L’annonce d’un cessez-le-feu entre Israël et l’Iran, si celui-ci n’est pas remis en cause dans les trois jours, comme cela est déjà arrivé à la suite de déclarations de Donald Trump, peut constituer une première étape dans la normalisation de l’action des Etats-Unis sur la scène internationale. Mais elle devra être suivie par plusieurs autres et notamment par un renversement du discours vis-à-vis de l’Europe, Royaume-Uni compris, si l’on veut que se rétablisse la confiance entre les deux côtés de l’Atlantique, condition indispensable au retour d’une certaine stabilité financière.
Trois facteurs vont guider l’évolution et donc le statut du dollar dans les prochains mois. Le premier et le plus important est la politique économique des Etats-Unis. Le pays ne peut plus faire comme si tout lui était permis, avec notamment des déficits massifs intérieur et extérieur, et croire que le monde entier va financer ses excès tout en acceptant sans réagir des droits de douane pénalisant le commerce international. L’adoption d’un budget et de réformes structurelles réduisant le déficit doit constituer une première étape.
Seul le rétablissement de la confiance qui permettrait au pays d’échapper à la menace d’une récession inflationniste, pourrait alors inciter la Federal Reserve à progressivement abaisser ses taux sans que cela ait de conséquence significatives sur le cours du dollar. En allégeant le coût de la dette publique et donc de ses déficits, elle contribuerait à l’indispensable rétablissement des équilibres financiers.
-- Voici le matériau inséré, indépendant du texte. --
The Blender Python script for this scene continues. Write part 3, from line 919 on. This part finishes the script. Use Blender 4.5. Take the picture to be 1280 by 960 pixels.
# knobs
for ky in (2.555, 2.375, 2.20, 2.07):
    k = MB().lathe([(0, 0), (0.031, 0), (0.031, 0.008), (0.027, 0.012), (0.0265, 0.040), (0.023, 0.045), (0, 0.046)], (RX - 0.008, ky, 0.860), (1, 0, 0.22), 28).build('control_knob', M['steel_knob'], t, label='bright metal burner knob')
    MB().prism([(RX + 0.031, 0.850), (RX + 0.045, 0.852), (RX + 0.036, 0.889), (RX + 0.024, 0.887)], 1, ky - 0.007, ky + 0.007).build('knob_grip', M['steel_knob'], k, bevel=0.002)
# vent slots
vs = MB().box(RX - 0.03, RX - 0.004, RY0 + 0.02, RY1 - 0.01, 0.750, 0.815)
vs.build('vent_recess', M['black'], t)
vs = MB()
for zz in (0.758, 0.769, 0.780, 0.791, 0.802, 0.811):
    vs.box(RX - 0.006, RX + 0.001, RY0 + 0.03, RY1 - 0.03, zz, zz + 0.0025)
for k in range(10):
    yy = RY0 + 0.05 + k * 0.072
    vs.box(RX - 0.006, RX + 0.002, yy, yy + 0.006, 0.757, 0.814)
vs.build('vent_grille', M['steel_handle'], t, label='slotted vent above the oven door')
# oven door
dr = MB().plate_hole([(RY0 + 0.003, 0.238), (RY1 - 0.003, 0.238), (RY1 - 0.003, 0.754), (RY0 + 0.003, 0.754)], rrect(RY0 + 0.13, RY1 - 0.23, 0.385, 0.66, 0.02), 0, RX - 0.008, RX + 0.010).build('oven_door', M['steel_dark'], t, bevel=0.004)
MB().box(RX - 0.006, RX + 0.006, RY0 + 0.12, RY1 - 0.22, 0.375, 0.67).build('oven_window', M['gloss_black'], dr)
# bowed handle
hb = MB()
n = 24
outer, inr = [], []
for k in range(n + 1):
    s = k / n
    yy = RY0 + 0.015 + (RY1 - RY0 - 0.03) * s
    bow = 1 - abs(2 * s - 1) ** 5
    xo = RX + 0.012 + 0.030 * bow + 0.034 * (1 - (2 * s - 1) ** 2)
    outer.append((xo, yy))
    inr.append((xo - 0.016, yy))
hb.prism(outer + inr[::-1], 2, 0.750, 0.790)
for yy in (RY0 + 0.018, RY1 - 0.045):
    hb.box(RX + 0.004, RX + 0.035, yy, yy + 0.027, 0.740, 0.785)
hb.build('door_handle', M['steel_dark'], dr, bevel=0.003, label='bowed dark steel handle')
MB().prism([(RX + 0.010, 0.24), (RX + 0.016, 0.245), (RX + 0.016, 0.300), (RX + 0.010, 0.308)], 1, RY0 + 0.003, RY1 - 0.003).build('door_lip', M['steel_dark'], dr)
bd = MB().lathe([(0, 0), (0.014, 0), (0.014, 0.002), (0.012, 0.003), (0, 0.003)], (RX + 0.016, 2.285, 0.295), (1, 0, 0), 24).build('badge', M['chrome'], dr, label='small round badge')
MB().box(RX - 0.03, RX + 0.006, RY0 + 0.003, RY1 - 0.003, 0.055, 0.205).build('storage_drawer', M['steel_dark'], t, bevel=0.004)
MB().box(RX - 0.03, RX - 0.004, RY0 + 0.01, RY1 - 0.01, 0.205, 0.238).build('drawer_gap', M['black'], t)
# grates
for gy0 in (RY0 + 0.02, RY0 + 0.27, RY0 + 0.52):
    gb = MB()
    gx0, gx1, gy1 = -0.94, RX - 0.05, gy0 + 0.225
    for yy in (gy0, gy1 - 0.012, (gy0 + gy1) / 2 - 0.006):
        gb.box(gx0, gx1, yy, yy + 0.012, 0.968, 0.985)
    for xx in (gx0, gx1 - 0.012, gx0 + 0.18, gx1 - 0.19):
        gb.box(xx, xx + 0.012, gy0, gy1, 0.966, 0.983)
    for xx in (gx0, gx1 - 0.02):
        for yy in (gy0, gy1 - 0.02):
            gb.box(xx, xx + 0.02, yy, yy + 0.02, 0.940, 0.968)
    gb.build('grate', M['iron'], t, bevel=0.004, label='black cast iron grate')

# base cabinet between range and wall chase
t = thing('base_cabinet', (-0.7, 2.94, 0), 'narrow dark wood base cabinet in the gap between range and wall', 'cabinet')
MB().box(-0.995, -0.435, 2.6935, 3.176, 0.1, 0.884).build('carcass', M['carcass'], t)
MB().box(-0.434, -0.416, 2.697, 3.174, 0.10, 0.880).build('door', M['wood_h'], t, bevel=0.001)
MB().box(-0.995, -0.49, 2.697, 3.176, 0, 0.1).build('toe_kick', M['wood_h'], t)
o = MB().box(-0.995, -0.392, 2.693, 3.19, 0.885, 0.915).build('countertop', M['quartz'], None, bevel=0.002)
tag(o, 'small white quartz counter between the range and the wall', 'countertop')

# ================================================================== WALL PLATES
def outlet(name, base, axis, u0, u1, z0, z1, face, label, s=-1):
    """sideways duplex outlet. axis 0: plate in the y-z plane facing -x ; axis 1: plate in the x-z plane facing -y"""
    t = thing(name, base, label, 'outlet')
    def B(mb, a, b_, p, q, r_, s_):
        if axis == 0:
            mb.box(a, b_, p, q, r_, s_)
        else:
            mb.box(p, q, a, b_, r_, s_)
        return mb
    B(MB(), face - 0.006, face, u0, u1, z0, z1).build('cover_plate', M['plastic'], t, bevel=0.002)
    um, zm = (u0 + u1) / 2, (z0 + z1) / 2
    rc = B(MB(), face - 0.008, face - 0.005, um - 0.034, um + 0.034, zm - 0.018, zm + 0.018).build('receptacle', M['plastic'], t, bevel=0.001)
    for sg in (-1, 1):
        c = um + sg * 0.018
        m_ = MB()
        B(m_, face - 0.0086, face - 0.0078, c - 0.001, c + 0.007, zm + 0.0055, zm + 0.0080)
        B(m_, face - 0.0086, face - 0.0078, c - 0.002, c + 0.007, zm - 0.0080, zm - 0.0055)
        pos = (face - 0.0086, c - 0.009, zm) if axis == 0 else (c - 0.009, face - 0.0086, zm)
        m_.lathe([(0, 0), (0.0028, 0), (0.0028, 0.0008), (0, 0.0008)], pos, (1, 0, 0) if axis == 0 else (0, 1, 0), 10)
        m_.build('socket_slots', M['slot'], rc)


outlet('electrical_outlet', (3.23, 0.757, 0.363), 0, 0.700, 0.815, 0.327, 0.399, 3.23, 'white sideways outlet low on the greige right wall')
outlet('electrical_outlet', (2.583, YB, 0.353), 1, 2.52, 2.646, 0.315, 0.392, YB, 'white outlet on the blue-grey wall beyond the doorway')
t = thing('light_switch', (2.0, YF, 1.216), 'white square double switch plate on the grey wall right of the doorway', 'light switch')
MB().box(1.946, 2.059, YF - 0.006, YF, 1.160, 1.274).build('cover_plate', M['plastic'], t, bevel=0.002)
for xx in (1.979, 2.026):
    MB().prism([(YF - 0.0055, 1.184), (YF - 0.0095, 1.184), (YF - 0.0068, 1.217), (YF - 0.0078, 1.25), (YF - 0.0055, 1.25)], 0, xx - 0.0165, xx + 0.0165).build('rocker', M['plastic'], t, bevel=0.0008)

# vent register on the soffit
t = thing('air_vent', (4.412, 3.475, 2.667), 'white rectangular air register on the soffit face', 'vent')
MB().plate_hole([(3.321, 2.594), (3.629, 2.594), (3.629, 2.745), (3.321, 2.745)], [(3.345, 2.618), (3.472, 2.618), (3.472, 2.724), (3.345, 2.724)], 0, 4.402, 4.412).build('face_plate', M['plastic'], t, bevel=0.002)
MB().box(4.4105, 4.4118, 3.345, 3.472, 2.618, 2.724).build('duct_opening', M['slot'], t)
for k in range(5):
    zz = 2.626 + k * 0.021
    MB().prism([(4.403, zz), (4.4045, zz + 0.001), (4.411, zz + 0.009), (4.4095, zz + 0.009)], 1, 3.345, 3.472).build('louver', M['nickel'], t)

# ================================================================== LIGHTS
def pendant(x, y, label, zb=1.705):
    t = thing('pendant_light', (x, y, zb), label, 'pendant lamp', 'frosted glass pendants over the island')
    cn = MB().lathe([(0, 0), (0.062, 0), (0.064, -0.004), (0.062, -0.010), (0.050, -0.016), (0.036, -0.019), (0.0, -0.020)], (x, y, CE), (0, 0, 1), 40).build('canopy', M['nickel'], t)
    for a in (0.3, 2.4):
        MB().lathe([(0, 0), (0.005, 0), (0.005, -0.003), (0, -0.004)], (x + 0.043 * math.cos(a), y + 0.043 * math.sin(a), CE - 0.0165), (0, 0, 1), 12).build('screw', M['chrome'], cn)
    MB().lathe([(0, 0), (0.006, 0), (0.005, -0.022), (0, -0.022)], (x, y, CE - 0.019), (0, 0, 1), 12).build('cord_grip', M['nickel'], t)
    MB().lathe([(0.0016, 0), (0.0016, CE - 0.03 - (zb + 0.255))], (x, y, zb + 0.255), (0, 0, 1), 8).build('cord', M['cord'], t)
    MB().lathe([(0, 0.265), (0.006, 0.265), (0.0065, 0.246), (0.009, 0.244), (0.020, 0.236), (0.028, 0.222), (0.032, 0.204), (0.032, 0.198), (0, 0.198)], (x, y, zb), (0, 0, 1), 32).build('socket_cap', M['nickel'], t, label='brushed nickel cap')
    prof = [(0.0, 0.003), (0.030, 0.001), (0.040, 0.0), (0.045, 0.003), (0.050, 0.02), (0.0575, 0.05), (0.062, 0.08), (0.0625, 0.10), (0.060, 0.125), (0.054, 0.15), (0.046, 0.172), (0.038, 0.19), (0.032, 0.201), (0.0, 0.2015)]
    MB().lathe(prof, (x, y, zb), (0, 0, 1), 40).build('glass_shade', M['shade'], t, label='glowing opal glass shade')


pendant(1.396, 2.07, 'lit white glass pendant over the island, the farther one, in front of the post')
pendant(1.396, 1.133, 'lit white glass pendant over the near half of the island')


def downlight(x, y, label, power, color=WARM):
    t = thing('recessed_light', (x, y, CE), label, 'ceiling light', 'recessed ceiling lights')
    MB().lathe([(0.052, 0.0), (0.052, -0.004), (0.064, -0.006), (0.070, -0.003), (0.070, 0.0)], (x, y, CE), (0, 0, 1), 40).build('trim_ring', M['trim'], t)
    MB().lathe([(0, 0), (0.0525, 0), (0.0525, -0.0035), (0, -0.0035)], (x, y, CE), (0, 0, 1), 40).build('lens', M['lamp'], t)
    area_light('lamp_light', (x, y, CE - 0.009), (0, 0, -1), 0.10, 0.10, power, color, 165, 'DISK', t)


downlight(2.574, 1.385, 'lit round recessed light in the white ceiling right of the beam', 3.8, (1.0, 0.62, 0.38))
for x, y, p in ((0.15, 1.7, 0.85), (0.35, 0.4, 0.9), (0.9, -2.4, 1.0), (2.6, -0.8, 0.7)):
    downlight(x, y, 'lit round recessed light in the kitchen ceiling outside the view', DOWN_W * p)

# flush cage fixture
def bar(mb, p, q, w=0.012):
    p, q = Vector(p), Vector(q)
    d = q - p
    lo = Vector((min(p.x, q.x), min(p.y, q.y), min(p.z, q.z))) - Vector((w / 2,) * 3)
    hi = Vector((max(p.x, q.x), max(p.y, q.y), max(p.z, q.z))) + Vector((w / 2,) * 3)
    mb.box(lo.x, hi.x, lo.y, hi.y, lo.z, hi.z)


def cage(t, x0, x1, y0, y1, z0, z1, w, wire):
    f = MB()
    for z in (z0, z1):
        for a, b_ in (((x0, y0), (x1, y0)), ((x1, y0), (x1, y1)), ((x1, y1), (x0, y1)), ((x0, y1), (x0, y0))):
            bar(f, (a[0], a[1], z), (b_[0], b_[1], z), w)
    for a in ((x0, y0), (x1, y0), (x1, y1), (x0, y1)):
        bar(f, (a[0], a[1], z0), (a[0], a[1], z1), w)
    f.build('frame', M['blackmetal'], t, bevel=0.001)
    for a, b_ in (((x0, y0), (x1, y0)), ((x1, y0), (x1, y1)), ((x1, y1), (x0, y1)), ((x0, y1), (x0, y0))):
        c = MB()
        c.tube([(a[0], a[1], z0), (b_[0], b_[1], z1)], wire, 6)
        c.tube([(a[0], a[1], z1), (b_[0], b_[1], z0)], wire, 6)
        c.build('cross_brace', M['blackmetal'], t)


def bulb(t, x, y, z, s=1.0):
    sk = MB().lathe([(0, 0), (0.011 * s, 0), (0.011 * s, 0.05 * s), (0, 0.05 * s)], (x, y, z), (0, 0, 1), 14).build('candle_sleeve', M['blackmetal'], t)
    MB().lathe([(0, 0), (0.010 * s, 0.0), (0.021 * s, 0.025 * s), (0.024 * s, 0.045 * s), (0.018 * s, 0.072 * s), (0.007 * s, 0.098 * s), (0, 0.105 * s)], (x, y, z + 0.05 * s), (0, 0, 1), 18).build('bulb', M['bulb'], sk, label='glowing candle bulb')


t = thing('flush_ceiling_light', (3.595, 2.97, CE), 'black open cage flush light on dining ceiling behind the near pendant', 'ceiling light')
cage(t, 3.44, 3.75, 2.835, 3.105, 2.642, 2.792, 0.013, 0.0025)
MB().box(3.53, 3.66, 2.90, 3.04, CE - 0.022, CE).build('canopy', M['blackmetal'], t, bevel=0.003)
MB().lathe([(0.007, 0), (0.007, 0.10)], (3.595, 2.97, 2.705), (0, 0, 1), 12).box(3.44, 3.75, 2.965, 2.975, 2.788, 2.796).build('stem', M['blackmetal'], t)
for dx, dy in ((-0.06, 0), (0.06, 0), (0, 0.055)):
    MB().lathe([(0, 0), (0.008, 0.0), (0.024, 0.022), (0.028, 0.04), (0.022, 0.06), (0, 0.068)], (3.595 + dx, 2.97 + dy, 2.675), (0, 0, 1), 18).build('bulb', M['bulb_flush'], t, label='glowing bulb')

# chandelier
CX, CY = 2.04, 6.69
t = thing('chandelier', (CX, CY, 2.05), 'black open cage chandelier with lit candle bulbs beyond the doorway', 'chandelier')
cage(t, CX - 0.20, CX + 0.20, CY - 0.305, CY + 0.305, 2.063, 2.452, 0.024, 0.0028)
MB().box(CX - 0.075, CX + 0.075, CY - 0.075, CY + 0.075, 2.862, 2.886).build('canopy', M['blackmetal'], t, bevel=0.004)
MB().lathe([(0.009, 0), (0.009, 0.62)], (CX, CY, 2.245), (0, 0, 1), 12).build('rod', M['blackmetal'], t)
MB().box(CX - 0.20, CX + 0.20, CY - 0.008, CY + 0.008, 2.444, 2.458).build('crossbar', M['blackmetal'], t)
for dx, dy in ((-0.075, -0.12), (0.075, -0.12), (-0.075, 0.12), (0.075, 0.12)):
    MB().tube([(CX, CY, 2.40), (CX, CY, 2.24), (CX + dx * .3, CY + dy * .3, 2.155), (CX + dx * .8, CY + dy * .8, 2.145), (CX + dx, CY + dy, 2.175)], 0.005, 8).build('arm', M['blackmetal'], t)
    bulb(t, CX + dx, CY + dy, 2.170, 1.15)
Enfin l’amorce d’une nouvelle ère dans les relations entre les Etats-Unis et les principales économies mondiales, et notamment l’Europe et la Chine, peut contribuer à recréer des relations apaisées et permettre à la devise américaine de conserver son statut. A défaut l’ère du roi-dollar, qui a conféré aux Etats-Unis un privilège majeur, sera définitivement close.